ALMOST seven in ten Dutch people are willing to shop at a different store if their favourite supermarket  fails to accept returned drinks cans, a major poll reveals today. 

The poll of more than 1,000 Dutch residents, carried out by Norstat, found some 68 percent would  switch to a retailer that did accept returned cans as part of the deposit return scheme.  

There will be a deposit on drinks cans with effect from 31 December 2022.

Retailers already accept large and small plastic bottles as well as reusable glass beer bottles as part of the deposit return scheme.  

But plans unveiled last year by the Afvalfonds suggest that cans would only be collected at inconvenient collection  points some hundreds of meters away from shops.  

The Norstat poll builds on a survey conducted earlier this year by Consumentenbond which found 89  percent want to be able to return their plastic bottles and cans at the same location, which is at all points of sale.

However, with supermarkets persistently refusing to accept cans within the scheme, producer  responsibility organisation Afvalfonds is proposing to establish collection points some hundred meters away from retail  premises. 

But anti-waste campaigners warned that the inconvenience of separate collection points could undermine the actual enthusiastic public support for the whole deposit return system and with that weaken the desired effect on litter.  

Afvalfonds’ proposal would see only 3,000 collection points available for consumers to dispose of their  empty cans, which is drastically lower than the 5,500 offered inside supermarkets for PET bottles.  

The polling found some 70 percent of respondents would also avoid buying their favourite drink in a  can if the supermarket refused to take them back. Approximately two billion cans are sold in the Netherlands each year.

However, if shoppers choose to  avoid cans they are more likely to switch to PET bottles. 

Around 900 million small plastic bottles, and 600 million large plastic bottles are already sold in the  Netherlands each year. 

There are 11 other countries with DRS systems in the European Union, operating successfully for decades, and all of which allow consumers the convenience of being able to return their bottles and  cans to supermarkets. 

25 to 34-year-olds are most likely to change supermarkets, with 75 percent of respondents saying they  would likely choose a different store.  

Eight in ten residents living in Overijssel are likely to switch to a different supermarket should their  preferred store not accept all materials, while three quarters of Noord-Holland residents and 70  percent of Limburg residents would also shop elsewhere. 

With the Government looking to incentivise recycling rates and combat pollution, the  overwhelming public support for supermarkets to include cans in their DRS schemes in their shops cannot be ignored, campaigners said. 

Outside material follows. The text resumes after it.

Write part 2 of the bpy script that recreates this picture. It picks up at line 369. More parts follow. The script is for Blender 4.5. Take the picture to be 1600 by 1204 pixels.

A Plastic Soup Foundation Spokesperson said: “The results of this poll are clear. The public want to be able to return their drinks containers to a single point. Anything other than this runs the risk of diminishing  return rates, or worse yet, forcing people to buy highly polluting items such as plastic bottles or cartons. 

“Simply put, if we’re to meet the plastic waste crisis head on there can be no half measures. The Government must make its DRS as comprehensive as possible and ensure supermarkets will accept the return of cans.”

A Recycling Netwerk Benelux spokesperson said: “The Dutch fully support the deposits both on plastic bottles and cans. But, apart from supermarkets Ekoplaza and Marqt, the big supermarkets refuse to take the cans in through their shops. 

“The alternative proposal by Afvalfonds is not consumer-friendly at all and thus undermines the workings of DRS and its potential environmental benefits. The outcome of this poll gives the supermarkets an additional reason to drop their resistance and to take back cans inside their shops along the plastic bottles starting from 31 December”.